**Task directions:**
From the entries provided below, copy each line that contains the word "picture".

**Materials provided:**
================================

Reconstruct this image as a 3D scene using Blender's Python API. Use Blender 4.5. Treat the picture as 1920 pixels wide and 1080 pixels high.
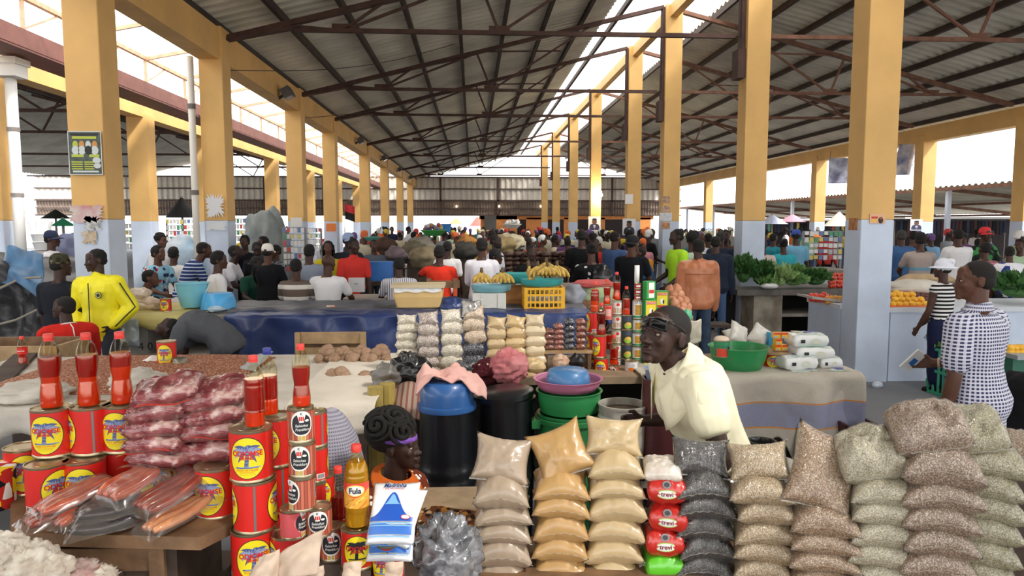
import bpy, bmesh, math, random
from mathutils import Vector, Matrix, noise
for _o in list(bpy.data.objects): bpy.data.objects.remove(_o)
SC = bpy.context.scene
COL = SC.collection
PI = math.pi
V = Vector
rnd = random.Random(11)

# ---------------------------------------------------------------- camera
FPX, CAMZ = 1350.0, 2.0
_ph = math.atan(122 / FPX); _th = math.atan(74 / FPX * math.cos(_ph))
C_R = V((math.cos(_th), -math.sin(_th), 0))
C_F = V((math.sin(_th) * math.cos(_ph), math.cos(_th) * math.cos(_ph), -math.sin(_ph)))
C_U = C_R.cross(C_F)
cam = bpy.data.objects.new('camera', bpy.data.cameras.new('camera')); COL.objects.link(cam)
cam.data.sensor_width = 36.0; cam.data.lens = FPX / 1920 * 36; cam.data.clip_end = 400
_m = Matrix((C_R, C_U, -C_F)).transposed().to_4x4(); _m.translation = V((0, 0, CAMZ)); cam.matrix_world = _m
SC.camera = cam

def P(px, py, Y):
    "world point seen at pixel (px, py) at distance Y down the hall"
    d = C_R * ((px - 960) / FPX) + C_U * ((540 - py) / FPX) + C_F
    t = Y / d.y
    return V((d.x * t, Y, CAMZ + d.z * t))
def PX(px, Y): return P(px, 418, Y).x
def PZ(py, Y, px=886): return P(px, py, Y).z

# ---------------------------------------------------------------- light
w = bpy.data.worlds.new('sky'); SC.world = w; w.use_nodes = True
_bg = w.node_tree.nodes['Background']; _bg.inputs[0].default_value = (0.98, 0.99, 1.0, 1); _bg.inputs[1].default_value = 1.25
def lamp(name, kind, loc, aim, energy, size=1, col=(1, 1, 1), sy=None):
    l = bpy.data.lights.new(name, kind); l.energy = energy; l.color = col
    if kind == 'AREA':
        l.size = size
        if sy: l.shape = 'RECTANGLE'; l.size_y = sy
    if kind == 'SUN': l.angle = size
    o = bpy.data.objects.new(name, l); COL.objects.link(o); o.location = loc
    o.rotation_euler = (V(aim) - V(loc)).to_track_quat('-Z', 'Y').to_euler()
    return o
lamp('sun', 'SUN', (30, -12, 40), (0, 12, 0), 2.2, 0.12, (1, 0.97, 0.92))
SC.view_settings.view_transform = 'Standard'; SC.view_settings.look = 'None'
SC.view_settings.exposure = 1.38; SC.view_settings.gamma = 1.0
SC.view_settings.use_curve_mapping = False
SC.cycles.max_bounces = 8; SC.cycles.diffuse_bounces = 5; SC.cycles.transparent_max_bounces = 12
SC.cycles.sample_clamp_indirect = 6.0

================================

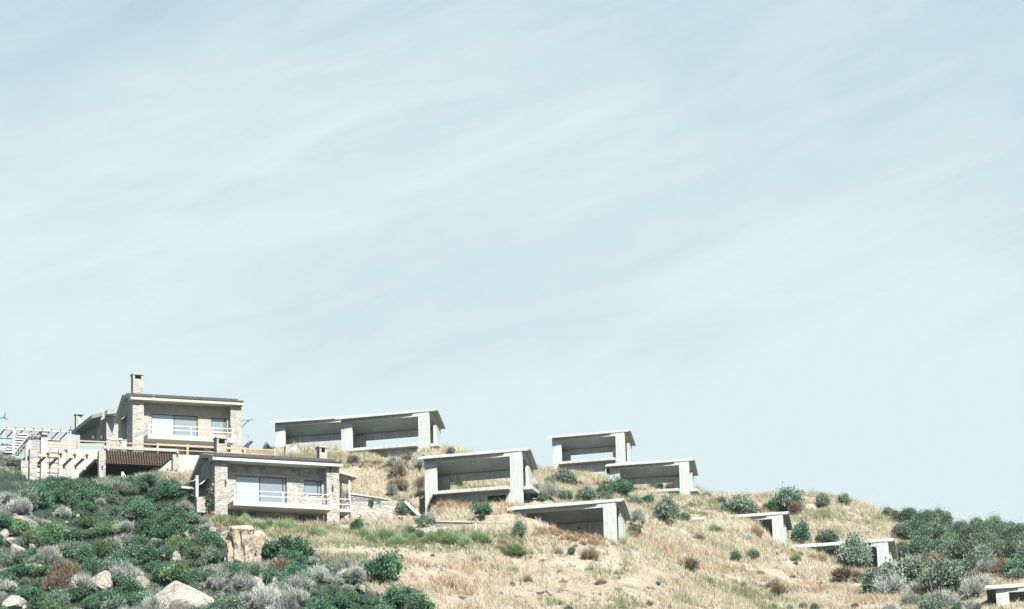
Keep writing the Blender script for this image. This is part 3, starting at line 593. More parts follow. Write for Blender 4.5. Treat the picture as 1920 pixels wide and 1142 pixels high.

================================

**Answer to this task:**
Reconstruct this image as a 3D scene using Blender's Python API. Use Blender 4.5. Treat the picture as 1920 pixels wide and 1080 pixels high.
Keep writing the Blender script for this image. This is part 3, starting at line 593. More parts follow. Write for Blender 4.5. Treat the picture as 1920 pixels wide and 1142 pixels high.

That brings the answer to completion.